Dari pernyataan di atas jelas bahwa “boyolali”
sama dengan “boyowangsul” atau “bwangsul”. Boyolali, apabila kita
jadikan bahasa Jawa Krama, mestinya menjadi “bajulkesupen” atau “boyosupe”
dan bukan “boyowangsul” atau “bwangsul”. Geriecke en Roorda,
selanjutnya menjelaskan, dalam bahasa Jawa terdapat kata: wali dapat berubah
menjadi bali atau mali, artinya wangsul atau bangsul. Maleni = mbaleni = mangsuli.

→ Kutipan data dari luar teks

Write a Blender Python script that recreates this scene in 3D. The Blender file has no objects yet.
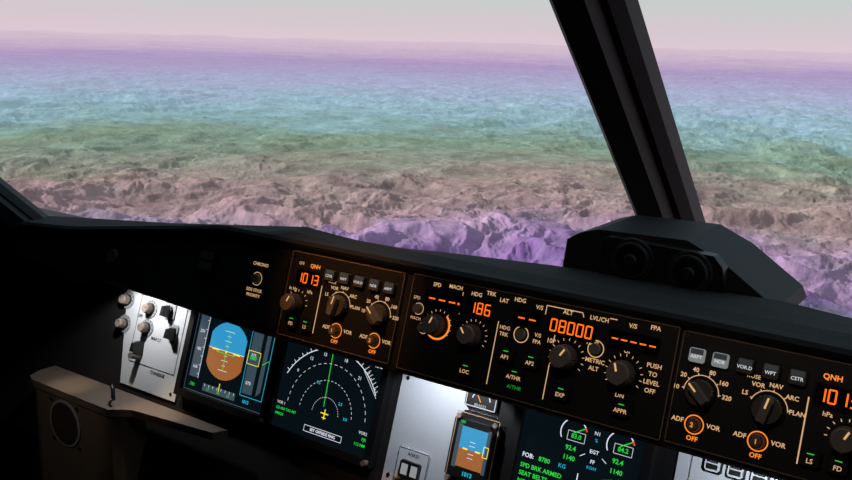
import bpy, numpy as np, math, random
from mathutils import Matrix, Vector
random.seed(4)
sc=bpy.context.scene
sc.view_settings.view_transform='Standard'
CAMZ=1.25
# ------------------------------------------------------------ materials
def lin(c): return tuple((((v/255+.055)/1.055)**2.4 if v>10 else v/3294) for v in c)+(1,)
def mat(name,col,rough=.5,metal=0.,emit=None,es=1.,bump=0.,bscale=200.,var=0.):
    m=bpy.data.materials.new(name);m.use_nodes=True;nt=m.node_tree;b=nt.nodes['Principled BSDF']
    b.inputs['Base Color'].default_value=lin(col);b.inputs['Roughness'].default_value=rough;b.inputs['Metallic'].default_value=metal
    if emit: b.inputs['Emission Color'].default_value=lin(emit);b.inputs['Emission Strength'].default_value=es
    if bump or var:
        tc=nt.nodes.new('ShaderNodeTexCoord');n=nt.nodes.new('ShaderNodeTexNoise');n.inputs['Scale'].default_value=bscale;n.inputs['Detail'].default_value=4
        nt.links.new(tc.outputs['Object'],n.inputs['Vector'])
        if bump:
            bp=nt.nodes.new('ShaderNodeBump');bp.inputs['Strength'].default_value=bump;bp.inputs['Distance'].default_value=.002
            nt.links.new(n.outputs[0],bp.inputs['Height']);nt.links.new(bp.outputs[0],b.inputs['Normal'])
        if var:
            mx=nt.nodes.new('ShaderNodeMix');mx.data_type='RGBA';mx.inputs[6].default_value=lin(col);mx.inputs[7].default_value=lin(tuple(v*(1-var) for v in col))
            nt.links.new(n.outputs[0],mx.inputs[0]);nt.links.new(mx.outputs[2],b.inputs['Base Color'])
    return m
def glow(name,col,es=1.): return mat(name,(4,4,4),.6,0,col,es)
M={}
M['pad']=mat('glareshield_padding',(11,11,13),.85,bump=.5,bscale=500)
M['post']=mat('post_liner',(8,8,10),.65,bump=.2,bscale=400)
M['fascia']=mat('fascia_paint',(22,21,24),.6,bump=.2,bscale=900)
M['plate']=mat('control_plate',(31,30,31),.45,bump=.15,bscale=900)
M['black']=mat('black_plastic',(14,14,16),.4)
M['knob']=mat('knob_plastic',(84,76,72),.4)
M['knobtop']=mat('knob_cap',(118,108,102),.35)
M['win']=mat('display_window',(6,5,5),.12)
M['rim']=mat('edge_trim',(150,125,100),.4)
M['btn']=mat('button_face',(70,72,74),.35,emit=(120,125,130),es=.12)
M['btnlit']=mat('button_lit',(120,122,124),.35,emit=(150,155,155),es=.55)
M['grey']=mat('panel_grey',(178,184,194),.45,bump=.1,bscale=700,var=.12)
M['greydk']=mat('panel_grey_dark',(120,124,132),.45)
M['dark']=mat('panel_dark',(16,16,19),.6,bump=.1,bscale=700)
M['beige']=mat('side_console_paint',(84,76,70),.5,bump=.2,bscale=500,var=.15)
M['mesh']=mat('speaker_mesh',(34,30,28),.7)
M['screw']=mat('screw_metal',(150,150,150),.3,1.)
M['amber']=glow('amber_segments',(255,98,8),1.6)
M['amberlo']=glow('amber_backlight',(255,138,40),1.15)
M['warm']=glow('warm_legend',(250,196,138),.75)
M['white']=glow('white_legend',(225,232,235),.75)
M['whitehi']=glow('white_symbols',(235,240,255),.95)
M['green']=glow('green_symbols',(40,225,70),.9)
M['greenlo']=glow('green_dim',(20,170,60),.7)
M['cyan']=glow('cyan_symbols',(40,200,235),.9)
M['yellow']=glow('yellow_symbols',(255,225,60),1.1)
M['skyb']=glow('attitude_blue',(50,155,205),.95)
M['earth']=glow('attitude_brown',(165,100,50),.9)
M['tape']=glow('tape_grey',(60,76,88),.95)
M['scr']=mat('screen_glass',(4,6,8),.15,emit=(7,16,20),es=1)
M['red']=glow('red_symbols',(240,40,20),1.2)
# ------------------------------------------------------------ builder
class B:
    def __init__(s,name,q,tau=0.,frame=None):
        s.name=name;s.v=[];s.f=[];s.m=[];s.mats=[];s.q=Vector(q)
        s.X=Vector((1,0,0));s.D=Vector((0,-math.sin(tau),-math.cos(tau)));s.N=Vector((0,-math.cos(tau),math.sin(tau)))
        if frame: s.X,s.D,s.N=[Vector(a) for a in frame]
    def mi(s,k):
        if k not in s.mats: s.mats.append(k)
        return s.mats.index(k)
    def P(s,a,t,h): return s.q+s.X*a+s.D*t+s.N*h
    def add(s,vs,fs,k):
        o=len(s.v);s.v+= [s.P(*p) for p in vs];i=s.mi(k)
        for f in fs: s.f.append([o+j for j in f]);s.m.append(i)
    def prism(s,pts,h0,h1,k,scale_top=1.):
        n=len(pts);cx=sum(p[0] for p in pts)/n;cy=sum(p[1] for p in pts)/n
        top=[(cx+(p[0]-cx)*scale_top,cy+(p[1]-cy)*scale_top,h1) for p in pts]
        vs=[(p[0],p[1],h0) for p in pts]+top
        fs=[[i,(i+1)%n,n+(i+1)%n,n+i] for i in range(n)]+[list(range(n,2*n)),list(range(n-1,-1,-1))]
        s.add(vs,fs,k)
    def box(s,a0,a1,t0,t1,h0,h1,k,bev=0.):
        if bev:
            b=bev;pts=[(a0+b,t0),(a1-b,t0),(a1,t0+b),(a1,t1-b),(a1-b,t1),(a0+b,t1),(a0,t1-b),(a0,t0+b)]
        else: pts=[(a0,t0),(a1,t0),(a1,t1),(a0,t1)]
        s.prism(pts,h0,h1,k)
    def cb(s,a,t,w,hh,h0,h1,k,bev=0.): s.box(a-w/2,a+w/2,t-hh/2,t+hh/2,h0,h1,k,bev)
    def cyl(s,a,t,r,h0,h1,k,n=28,st=1.,flute=0.):
        pts=[]
        for i in range(n):
            an=2*math.pi*i/n;rr=r*(1-(flute if i%2 else 0))
            pts.append((a+rr*math.cos(an),t+rr*math.sin(an)))
        s.prism(pts,h0,h1,k,st)
    def line(s,p,q,w,h,k):
        dx,dy=q[0]-p[0],q[1]-p[1];L=math.hypot(dx,dy) or 1e-9;nx,ny=-dy/L*w/2,dx/L*w/2
        s.add([(p[0]+nx,p[1]+ny,h),(q[0]+nx,q[1]+ny,h),(q[0]-nx,q[1]-ny,h),(p[0]-nx,p[1]-ny,h)],[[0,1,2,3]],k)
    def poly(s,pts,w,h,k,closed=False):
        for i in range(len(pts)-(0 if closed else 1)): s.line(pts[i],pts[(i+1)%len(pts)],w,h,k)
    def rect(s,a0,a1,t0,t1,w,h,k): s.poly([(a0,t0),(a1,t0),(a1,t1),(a0,t1)],w,h,k,True)
    def arc(s,a,t,r,a0,a1,w,h,k,n=24,dash=False):
        pp=[(a+r*math.sin(math.radians(a0+(a1-a0)*i/n)),t-r*math.cos(math.radians(a0+(a1-a0)*i/n))) for i in range(n+1)]
        for i in range(n):
            if dash and i%2: continue
            s.line(pp[i],pp[i+1],w,h,k)
    def fill(s,pts,h,k): s.add([(p[0],p[1],h) for p in pts],[list(range(len(pts)))],k)
    def text(s,body,a,t,size,k,h,al='CENTER',bold=0.):
        cu=bpy.data.curves.new('t','FONT');cu.body=body;cu.size=size;cu.align_x=al;cu.align_y='CENTER';cu.resolution_u=2;cu.offset=bold*size
        o=bpy.data.objects.new('t',cu);sc.collection.objects.link(o)
        dg=bpy.context.evaluated_depsgraph_get();me=bpy.data.meshes.new_from_object(o.evaluated_get(dg))
        s.add([(a+v.co.x,t-v.co.y,h) for v in me.vertices],[list(p.vertices) for p in me.polygons],k)
        bpy.data.objects.remove(o);bpy.data.curves.remove(cu);bpy.data.meshes.remove(me)
    def seg(s,txt,a,t,w,hh,pitch,k,h,th):
        S={'0':'abcdef','1':'bc','2':'abged','3':'abgcd','4':'fgbc','5':'afgcd','6':'afgecd','7':'abc','8':'abcdefg','9':'abcdfg','-':'g'}
        x=a-pitch*(len(txt)-1)/2
        for c in txt:
            L,R,T,Bm=x-w/2,x+w/2,t-hh/2,t+hh/2
            q={'a':((L,T),(R,T)),'b':((R,T),(R,t)),'c':((R,t),(R,Bm)),'d':((L,Bm),(R,Bm)),'e':((L,t),(L,Bm)),'f':((L,T),(L,t)),'g':((L,t),(R,t))}
            for g in S[c]: s.line(*q[g],th,h,k)
            x+=pitch
    def knob(s,a,t,r,h=.018,ang=-30,h0=.003,cap='knobtop',ptr='warm',n=32):
        s.cyl(a,t,r*1.12,h0,h0+.003,'black',36)
        s.cyl(a,t,r,h0+.003,h0+h*.8,'knob',n*2,.93,.06)
        s.cyl(a,t,r*.86,h0+h*.8,h0+h,cap,36,.9)
        an=math.radians(ang);dx,dy=math.sin(an),-math.cos(an)
        s.line((a+dx*r*.15,t+dy*r*.15),(a+dx*r*.74,t+dy*r*.74),r*.14,h0+h+.0004,ptr)
    def selknob(s,a,t,r,ang,h0=.003,h=.016):
        s.cyl(a,t,r*1.15,h0,h0+.002,'black',36);s.cyl(a,t,r,h0+.002,h0+h*.55,'knob',40,.95,.04)
        an=math.radians(ang);c,d=math.sin(an),-math.cos(an)
        def rot(u,v): return (a+c*u-d*v,t+d*u+c*v)
        pts=[rot(-r*.95,-r*.3),rot(-r*.95,r*.3),rot(r*.7,r*.34),rot(r*1.0,0),rot(r*.7,-r*.34)]
        s.prism(pts,h0+h*.55,h0+h,'knobtop',.92)
        s.line(rot(r*.1,0),rot(r*.85,0),r*.13,h0+h+.0004,'warm')
    def ticks(s,a,t,r0,r1,a0,a1,n,w,h,k):
        for i in range(n):
            an=math.radians(a0+(a1-a0)*i/(n-1));s.line((a+r0*math.sin(an),t-r0*math.cos(an)),(a+r1*math.sin(an),t-r1*math.cos(an)),w,h,k)
    def screw(s,a,t,h,r=.0028):
        s.cyl(a,t,r,h,h+.0008,'screw',14);s.line((a-r*.7,t-r*.4),(a+r*.7,t+r*.4),r*.3,h+.0009,'black')
    def done(s,smooth=False):
        me=bpy.data.meshes.new(s.name);me.from_pydata([tuple(v) for v in s.v],[],s.f)
        for k in s.mats: me.materials.append(M[k])
        me.polygons.foreach_set('material_index',s.m)
        me.update();o=bpy.data.objects.new(s.name,me);sc.collection.objects.link(o);return o
C=-.428
GT=math.radians(17.07);GQ=(0,.8,CAMZ-.37)
MT=math.radians(18);MQ=(0,.93,CAMZ-.42)
XYZ=((1,0,0),(0,1,0),(0,0,1))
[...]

Contoh lain: ora wali-wali = ora bali-bali, ora pisan-pisan, babar pisan;
walik identik dengan balik; diwalik = dibalik, dibangsul atau diwangsul; ping wola-wali
= ping bola-bali. Kemudian kata “lali” = supe, kesupen; kelalen = kesupen; boya lali = ora lali, boten kesupen, artinya eling
= ingat, tidak lupa. Boyo lali =
tidak lupa, ingat; sedang baya lali =
apa lali? Juga dapat berarti ingat.
Pertanyaan “Apa lali?”, jawabnya “Ora lali”, tidak lupa, sama dengan
ingat. Jadi perkataan “boya lali”
searti dengan “baya lali”, bwangsul. Gejala Boyolali menjadi Bayawangsul atau Bajulkesupen merupakan gejala hypercorrect,
yaitu hal yang sudah benar masih dibenarkan lagi, akibatnya malah salah. Gejala
ini banyak terdapat di dalam bahasa Jawa Krama, yaitu Krama Desa. Tujuannya
untuk lebih menghormati orang yang diajak bicara. Contoh lain: Gedangan menjadi Pisangan; Surabaya = Surabanggi;
Jambangan = Jambetan; Kedelai = Kedhangsul; Karanganyar = Kawisenggal; Masaran = Mekenan; Ketiga = Ketigen; Jaran = Kepel,
dan sebagainya.
Berdasarkan uraian di atas, akhirnya sejauh ini nama Boyolali bersumber pada
ceritera rakyat tentang Kyai Ageng Pandan Arang.